The CME feeder index was 6 points lower at 111.64.
rancher said:
CHICAGO (Dow Jones)--

The beef packer profit margin was a positive $32.20 per head.

Rancher, the margin you quoted is computed by my research firm-it is not a conspiracy. May is typically the best margin month of the year as seasonally strong beef demand occurs while fed cattle supplies are increasing. This is the best margin in many months, mostly every week has been a loss for several months. It is their turn in the barrel. The beef cutout has topped and will trend lower. If fed cattle are not purchased lower the positive margin will disappear by this time next week.

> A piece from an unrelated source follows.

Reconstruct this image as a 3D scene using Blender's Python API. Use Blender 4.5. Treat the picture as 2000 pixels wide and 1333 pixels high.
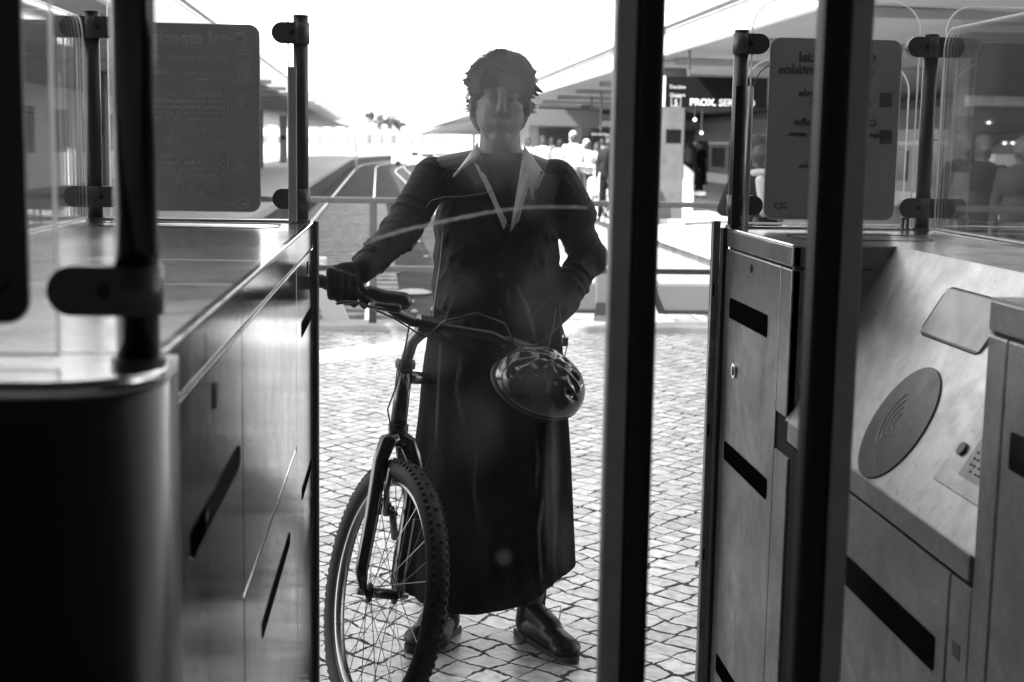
import bpy, bmesh, math, random
import numpy as np
from mathutils import Vector, Matrix
random.seed(7)
R_ = math.radians
for o in list(bpy.data.objects): bpy.data.objects.remove(o)
scene = bpy.context.scene
col = scene.collection

# ------------------------------------------------------------------ camera
F, CH = 2778.0, 1.45
TH, RHO, PSI = R_(7.83), R_(1.0), R_(4.419)
fw = Vector((math.sin(PSI)*math.cos(TH), math.cos(PSI)*math.cos(TH), -math.sin(TH)))
r0 = Vector((math.cos(PSI), -math.sin(PSI), 0)); u0 = r0.cross(fw)
rt = r0*math.cos(RHO)+u0*math.sin(RHO); up = rt.cross(fw)
cd = bpy.data.cameras.new('camera'); cam = bpy.data.objects.new('camera', cd); col.objects.link(cam)
M = Matrix((( rt.x, up.x, -fw.x, 0), (rt.y, up.y, -fw.y, 0), (rt.z, up.z, -fw.z, CH), (0,0,0,1)))
cam.matrix_world = M
cd.sensor_width = 36; cd.lens = F/2000*36; cd.clip_start = .02; cd.clip_end = 5000
cd.dof.use_dof = True; cd.dof.focus_distance = 3.55; cd.dof.aperture_fstop = 6.3
scene.camera = cam
def P(px, py, X=None, Y=None, Z=None):
    """world point seen at a photograph pixel, on the plane X=, Y= or Z="""
    d = fw + rt*((px-1000)/F) - up*((py-666.5)/F); o = Vector((0,0,CH))
    t = X/d.x if X is not None else Y/d.y if Y is not None else (Z-CH)/d.z
    return o+d*t

# ------------------------------------------------------------------ light
SUN_EL, SUN_AZ = R_(40), R_(-130)          # azimuth from +Y, clockwise: the sun stands left and a little behind
w = bpy.data.worlds.new('World'); scene.world = w; w.use_nodes = True
nt = w.node_tree; nt.nodes.clear()
sky = nt.nodes.new('ShaderNodeTexSky'); sky.sky_type = 'NISHITA'; sky.sun_disc = False
sky.sun_elevation = SUN_EL; sky.sun_rotation = SUN_AZ; sky.air_density = 1.0; sky.dust_density = 1.0
bw = nt.nodes.new('ShaderNodeRGBToBW'); bg = nt.nodes.new('ShaderNodeBackground'); ow = nt.nodes.new('ShaderNodeOutputWorld')
nt.links.new(sky.outputs[0], bw.inputs[0]); nt.links.new(bw.outputs[0], bg.inputs[0]); bg.inputs[1].default_value = .15
nt.links.new(bg.outputs[0], ow.inputs[0])
sd = bpy.data.lights.new('sun', 'SUN'); sd.energy = 2.0; sd.angle = R_(.5); sd.color = (1,1,1)
so = bpy.data.objects.new('sun', sd); col.objects.link(so)
sdir = Vector((math.sin(SUN_AZ)*math.cos(SUN_EL), math.cos(SUN_AZ)*math.cos(SUN_EL), math.sin(SUN_EL)))
so.rotation_euler = sdir.to_track_quat('Z', 'Y').to_euler()
vs = scene.view_settings; vs.view_transform = 'Standard'; vs.look = 'None'; vs.exposure = 2.65; vs.gamma = 1
scene.render.engine = 'CYCLES'
scene.cycles.max_bounces = 10; scene.cycles.transparent_max_bounces = 24
scene.render.resolution_x = 1024; scene.render.resolution_y = 682

# ------------------------------------------------------------------ materials (all neutral: the place is seen in black and white)
def mat(name, v=.5, rough=.6, metal=0., noise=0., nscale=8., bump=0., bscale=60., spec=.5, rvar=0., stretch=(1,1,1), detail=6., coat=0.):
    m = bpy.data.materials.new(name); m.use_nodes = True; t = m.node_tree; N = t.nodes; L = t.links
    b = N['Principled BSDF']; b.inputs['Base Color'].default_value = (v,v,v,1); b.inputs['Roughness'].default_value = rough
    b.inputs['Metallic'].default_value = metal; b.inputs['Specular IOR Level'].default_value = spec
    b.inputs['Coat Weight'].default_value = coat
    tc = N.new('ShaderNodeTexCoord'); mp = N.new('ShaderNodeMapping'); mp.inputs['Scale'].default_value = stretch
    L.new(tc.outputs['Object'], mp.inputs[0])
    if noise or rvar:
        n = N.new('ShaderNodeTexNoise'); n.inputs['Scale'].default_value = nscale; n.inputs['Detail'].default_value = detail; n.inputs['Roughness'].default_value = .62
        L.new(mp.outputs[0], n.inputs['Vector'])
        if noise:
            mr = N.new('ShaderNodeMapRange'); mr.inputs[1].default_value = .3; mr.inputs[2].default_value = .7
            mr.inputs[3].default_value = v*(1-noise); mr.inputs[4].default_value = min(1, v*(1+noise))
            L.new(n.outputs['Fac'], mr.inputs[0]); L.new(mr.outputs[0], b.inputs['Base Color'])
        if rvar:
            mr = N.new('ShaderNodeMapRange'); mr.inputs[1].default_value = .3; mr.inputs[2].default_value = .7
            mr.inputs[3].default_value = max(.02, rough-rvar); mr.inputs[4].default_value = min(1, rough+rvar)
            L.new(n.outputs['Fac'], mr.inputs[0]); L.new(mr.outputs[0], b.inputs['Roughness'])
    if bump:
        n2 = N.new('ShaderNodeTexNoise'); n2.inputs['Scale'].default_value = bscale; n2.inputs['Detail'].default_value = 5
        L.new(mp.outputs[0], n2.inputs['Vector'])
        bp = N.new('ShaderNodeBump'); bp.inputs['Strength'].default_value = bump; bp.inputs['Distance'].default_value = .004
        L.new(n2.outputs['Fac'], bp.inputs['Height']); L.new(bp.outputs[0], b.inputs['Normal'])
    return m
def steel_mat(name, v, rough, scratch=.35):
    """brushed sheet steel: cloudy smears, fine hairline scratches and darker specks of wear"""
    m = bpy.data.materials.new(name); m.use_nodes = True; t = m.node_tree; N = t.nodes; L = t.links
    b = N['Principled BSDF']; b.inputs['Metallic'].default_value = 1
    tc = N.new('ShaderNodeTexCoord')
    n = N.new('ShaderNodeTexNoise'); n.inputs['Scale'].default_value = 5; n.inputs['Detail'].default_value = 9; n.inputs['Roughness'].default_value = .68; n.inputs['Distortion'].default_value = .6
    L.new(tc.outputs['Object'], n.inputs['Vector'])
    sp = N.new('ShaderNodeTexNoise'); sp.inputs['Scale'].default_value = 70; sp.inputs['Detail'].default_value = 4
    L.new(tc.outputs['Object'], sp.inputs['Vector'])
    r1 = N.new('ShaderNodeMapRange'); r1.inputs[1].default_value = .32; r1.inputs[2].default_value = .68; r1.inputs[3].default_value = v*.72; r1.inputs[4].default_value = v*1.2
    L.new(n.outputs['Fac'], r1.inputs[0])
    r2 = N.new('ShaderNodeMapRange'); r2.inputs[1].default_value = .24; r2.inputs[2].default_value = .36; r2.inputs[3].default_value = .6; r2.inputs[4].default_value = 1
    L.new(sp.outputs['Fac'], r2.inputs[0])
    mu = N.new('ShaderNodeMath'); mu.operation = 'MULTIPLY'; L.new(r1.outputs[0], mu.inputs[0]); L.new(r2.outputs[0], mu.inputs[1])
    fn = N.new('ShaderNodeTexNoise'); fn.inputs['Scale'].default_value = 26; fn.inputs['Detail'].default_value = 9; fn.inputs['Roughness'].default_value = .7
    L.new(tc.outputs['Object'], fn.inputs['Vector'])
    r5 = N.new('ShaderNodeMapRange'); r5.inputs[1].default_value = .35; r5.inputs[2].default_value = .6; r5.inputs[3].default_value = .84; r5.inputs[4].default_value = 1.05; L.new(fn.outputs['Fac'], r5.inputs[0])
    mu2 = N.new('ShaderNodeMath'); mu2.operation = 'MULTIPLY'; L.new(mu.outputs[0], mu2.inputs[0]); L.new(r5.outputs[0], mu2.inputs[1])
    L.new(mu2.outputs[0], b.inputs['Base Color'])
    r3 = N.new('ShaderNodeMapRange'); r3.inputs[1].default_value = .3; r3.inputs[2].default_value = .7; r3.inputs[3].default_value = rough*1.35; r3.inputs[4].default_value = rough*.75
    L.new(n.outputs['Fac'], r3.inputs[0]); L.new(r3.outputs[0], b.inputs['Roughness'])
    # hairline scratches: two stretched noises at different angles
    mix = None
    for ang, sc in ((.5, (140, 140, 5)), (-.9, (5, 160, 160))):
        mp = N.new('ShaderNodeMapping'); mp.inputs['Rotation'].default_value = (ang, ang*.6, ang); mp.inputs['Scale'].default_value = sc
        L.new(tc.outputs['Object'], mp.inputs[0])
        s = N.new('ShaderNodeTexNoise'); s.inputs['Scale'].default_value = 1; s.inputs['Detail'].default_value = 3; L.new(mp.outputs[0], s.inputs['Vector'])
        if mix is None: mix = s
        else:
            a = N.new('ShaderNodeMath'); a.operation = 'ADD'; L.new(mix.outputs['Fac'], a.inputs[0]); L.new(s.outputs['Fac'], a.inputs[1]); mix = a
    bp = N.new('ShaderNodeBump'); bp.inputs['Strength'].default_value = scratch; bp.inputs['Distance'].default_value = .0012
    L.new(mix.outputs[0], bp.inputs['Height']); L.new(bp.outputs[0], b.inputs['Normal'])
    return m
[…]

You might also do a search on Dr Grimes and Dr Plain, University of Missouri, who are now stating beef demand declined during the first quarter. It is better late than never but our research has been showing that pattern beginning in the second quarter of 2004. I fully expected it would take the rest of the world 2-3 quarters to get the analysis correct.

What are you doing to protect the value of your production out-front? Have a great day.
Agman-it is not a conspiracy

:roll: :roll: :roll: :roll: :roll: :roll:
Agman, I'm sure you know National has had some hard times. I haven't heard the numbers on Japan, but USPB was moving alot that way back iin the good old days.
Brad S said:
Agman, I'm sure you know National has had some hard times. I haven't heard the numbers on Japan, but USPB was moving alot that way back iin the good old days.

National is a good company and very good for the beef industry. I was involved in a joint meeting with Steve Hunt last fall and they still did not understand that the squeeze on margins was the result of a weakening in domestic beef demand. That position was not popular and it never will be. I am anxious to see how the industry reacts now that the academia has also concluded determined that domestic beef demad is not what it uesed to be.

All the packers have had a difficult time; one should not feel sorry for them. It was the packers time in the barrel. Those that survive will be better for the experience. Profits are cyclical for every segment of our industry as you know. I hope the producer segment does not overlook the opportunity created by the improvement in demand from 1999-early 2004. Reduced beef production and reduced net beef supplies have supported prices during the bulk of 2004 and 2005 YTD.

The problem of not focusing on the real factor driving prices will inevitably have many producers looking in the wrong direction. Then, when the market changes and they are in the barrel they will find someone to blame for their misfortune. They always have found someone new to blame. In the 70's it was the government, in the 80's it was the futures markets, and in the 90's as today captive supply is the demon. The only constant during all those periods was that prices moved inverse to supply just has it has for centuries. The only exceptions were the limited periods of time when beef demand improved. Stay focused, supply and demand do work to determine price-always have and always will. Have a great day and give the kids an extra hug.

?Did you ever get your e:mail fixed?
Agman, I asked My brother to fix my email and he said it wasn't broken. I said it was, so he spammed me with all sorts of crap like viagra. It seems to be working ok. Try [email protected] - remember no c in shultz or its sombody else.

So if we have a downward shift in demand, why? And how far?

I have mucho respect for Hunt, but am troubled by combination of A) current losses and B) Hunt dismissed forewarning. Would you say Hunt is up to speed now or still in denial? I'm not inclined toi throw the pitcher under the bus for a couple bad pitches, but at the level Hunt plays the game there is little room for error.

Thanks for mentioning my kids - they're all healthy and happy. They go from little kids one minute to young adults the next.
I saw a headline to the effect that a union is trying to get into the National pack, on unfriendly terms, of course. If the company is struggling, that could severely impact them, couldn't it?

I don't believe people have given enough consideration to the unions' demands and resultant high costs of production as one big reason for the outsourcing of jobs from this country. I'm sure the meat packing/processing industries are not immune, and wonder how much that will come to harm the producer.